Write out the listing in full, matching it word for word.

[Start of Dataset extract]

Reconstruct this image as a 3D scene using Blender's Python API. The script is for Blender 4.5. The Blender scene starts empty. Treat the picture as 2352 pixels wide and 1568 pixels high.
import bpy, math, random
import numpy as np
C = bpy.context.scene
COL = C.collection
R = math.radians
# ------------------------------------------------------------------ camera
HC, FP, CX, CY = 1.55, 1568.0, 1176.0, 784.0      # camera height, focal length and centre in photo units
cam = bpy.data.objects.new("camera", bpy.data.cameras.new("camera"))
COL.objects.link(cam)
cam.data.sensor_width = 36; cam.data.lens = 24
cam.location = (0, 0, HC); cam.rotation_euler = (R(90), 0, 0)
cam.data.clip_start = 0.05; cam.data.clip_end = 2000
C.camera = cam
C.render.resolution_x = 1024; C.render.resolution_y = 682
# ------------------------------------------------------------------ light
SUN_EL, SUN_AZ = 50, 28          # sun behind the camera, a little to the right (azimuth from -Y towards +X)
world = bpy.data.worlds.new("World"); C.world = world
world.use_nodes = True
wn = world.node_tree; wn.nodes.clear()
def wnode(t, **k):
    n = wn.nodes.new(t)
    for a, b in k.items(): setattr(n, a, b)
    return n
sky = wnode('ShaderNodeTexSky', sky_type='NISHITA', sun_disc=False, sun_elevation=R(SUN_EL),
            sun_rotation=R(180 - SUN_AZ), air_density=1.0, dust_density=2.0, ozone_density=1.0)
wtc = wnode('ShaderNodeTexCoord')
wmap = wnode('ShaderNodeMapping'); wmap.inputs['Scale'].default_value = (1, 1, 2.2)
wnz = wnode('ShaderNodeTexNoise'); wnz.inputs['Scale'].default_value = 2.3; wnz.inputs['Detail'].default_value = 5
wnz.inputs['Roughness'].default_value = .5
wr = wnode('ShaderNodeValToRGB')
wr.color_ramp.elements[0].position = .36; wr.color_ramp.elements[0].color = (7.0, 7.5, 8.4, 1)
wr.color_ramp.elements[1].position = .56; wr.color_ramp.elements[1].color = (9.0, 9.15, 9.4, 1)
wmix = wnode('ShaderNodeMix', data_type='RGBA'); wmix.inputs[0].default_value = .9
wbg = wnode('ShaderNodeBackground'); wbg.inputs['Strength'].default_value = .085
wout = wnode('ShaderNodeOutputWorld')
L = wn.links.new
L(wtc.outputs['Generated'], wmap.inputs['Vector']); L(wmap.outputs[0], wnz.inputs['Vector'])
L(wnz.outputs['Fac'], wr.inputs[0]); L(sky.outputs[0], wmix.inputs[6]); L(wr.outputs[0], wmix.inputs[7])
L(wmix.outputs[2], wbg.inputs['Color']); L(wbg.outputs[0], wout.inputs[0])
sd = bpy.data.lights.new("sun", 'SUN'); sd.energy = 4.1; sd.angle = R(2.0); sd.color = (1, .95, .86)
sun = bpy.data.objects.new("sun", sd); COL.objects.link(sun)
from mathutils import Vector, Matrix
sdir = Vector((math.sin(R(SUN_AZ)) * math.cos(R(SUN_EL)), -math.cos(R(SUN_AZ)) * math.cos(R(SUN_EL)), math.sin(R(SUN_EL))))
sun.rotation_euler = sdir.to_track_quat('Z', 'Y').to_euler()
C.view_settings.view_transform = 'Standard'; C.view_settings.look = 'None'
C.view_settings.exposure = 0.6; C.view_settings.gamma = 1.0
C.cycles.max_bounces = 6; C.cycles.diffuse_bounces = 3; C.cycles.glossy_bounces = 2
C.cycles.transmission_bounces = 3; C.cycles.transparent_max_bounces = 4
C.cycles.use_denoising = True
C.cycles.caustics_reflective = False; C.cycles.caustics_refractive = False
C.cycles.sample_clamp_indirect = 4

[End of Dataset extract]

## [Full answer]
Reconstruct this image as a 3D scene using Blender's Python API. The script is for Blender 4.5. The Blender scene starts empty. Treat the picture as 2352 pixels wide and 1568 pixels high.
import bpy, math, random
import numpy as np
C = bpy.context.scene
COL = C.collection
R = math.radians
# ------------------------------------------------------------------ camera
HC, FP, CX, CY = 1.55, 1568.0, 1176.0, 784.0      # camera height, focal length and centre in photo units
cam = bpy.data.objects.new("camera", bpy.data.cameras.new("camera"))
COL.objects.link(cam)
cam.data.sensor_width = 36; cam.data.lens = 24
cam.location = (0, 0, HC); cam.rotation_euler = (R(90), 0, 0)
cam.data.clip_start = 0.05; cam.data.clip_end = 2000
C.camera = cam
C.render.resolution_x = 1024; C.render.resolution_y = 682
# ------------------------------------------------------------------ light
SUN_EL, SUN_AZ = 50, 28          # sun behind the camera, a little to the right (azimuth from -Y towards +X)
world = bpy.data.worlds.new("World"); C.world = world
world.use_nodes = True
wn = world.node_tree; wn.nodes.clear()
def wnode(t, **k):
    n = wn.nodes.new(t)
    for a, b in k.items(): setattr(n, a, b)
    return n
sky = wnode('ShaderNodeTexSky', sky_type='NISHITA', sun_disc=False, sun_elevation=R(SUN_EL),
            sun_rotation=R(180 - SUN_AZ), air_density=1.0, dust_density=2.0, ozone_density=1.0)
wtc = wnode('ShaderNodeTexCoord')
wmap = wnode('ShaderNodeMapping'); wmap.inputs['Scale'].default_value = (1, 1, 2.2)
wnz = wnode('ShaderNodeTexNoise'); wnz.inputs['Scale'].default_value = 2.3; wnz.inputs['Detail'].default_value = 5
wnz.inputs['Roughness'].default_value = .5
wr = wnode('ShaderNodeValToRGB')
wr.color_ramp.elements[0].position = .36; wr.color_ramp.elements[0].color = (7.0, 7.5, 8.4, 1)
wr.color_ramp.elements[1].position = .56; wr.color_ramp.elements[1].color = (9.0, 9.15, 9.4, 1)
wmix = wnode('ShaderNodeMix', data_type='RGBA'); wmix.inputs[0].default_value = .9
wbg = wnode('ShaderNodeBackground'); wbg.inputs['Strength'].default_value = .085
wout = wnode('ShaderNodeOutputWorld')
L = wn.links.new
L(wtc.outputs['Generated'], wmap.inputs['Vector']); L(wmap.outputs[0], wnz.inputs['Vector'])
L(wnz.outputs['Fac'], wr.inputs[0]); L(sky.outputs[0], wmix.inputs[6]); L(wr.outputs[0], wmix.inputs[7])
L(wmix.outputs[2], wbg.inputs['Color']); L(wbg.outputs[0], wout.inputs[0])
sd = bpy.data.lights.new("sun", 'SUN'); sd.energy = 4.1; sd.angle = R(2.0); sd.color = (1, .95, .86)
sun = bpy.data.objects.new("sun", sd); COL.objects.link(sun)
from mathutils import Vector, Matrix
sdir = Vector((math.sin(R(SUN_AZ)) * math.cos(R(SUN_EL)), -math.cos(R(SUN_AZ)) * math.cos(R(SUN_EL)), math.sin(R(SUN_EL))))
sun.rotation_euler = sdir.to_track_quat('Z', 'Y').to_euler()
C.view_settings.view_transform = 'Standard'; C.view_settings.look = 'None'
C.view_settings.exposure = 0.6; C.view_settings.gamma = 1.0
C.cycles.max_bounces = 6; C.cycles.diffuse_bounces = 3; C.cycles.glossy_bounces = 2
C.cycles.transmission_bounces = 3; C.cycles.transparent_max_bounces = 4
C.cycles.use_denoising = True
C.cycles.caustics_reflective = False; C.cycles.caustics_refractive = False
C.cycles.sample_clamp_indirect = 4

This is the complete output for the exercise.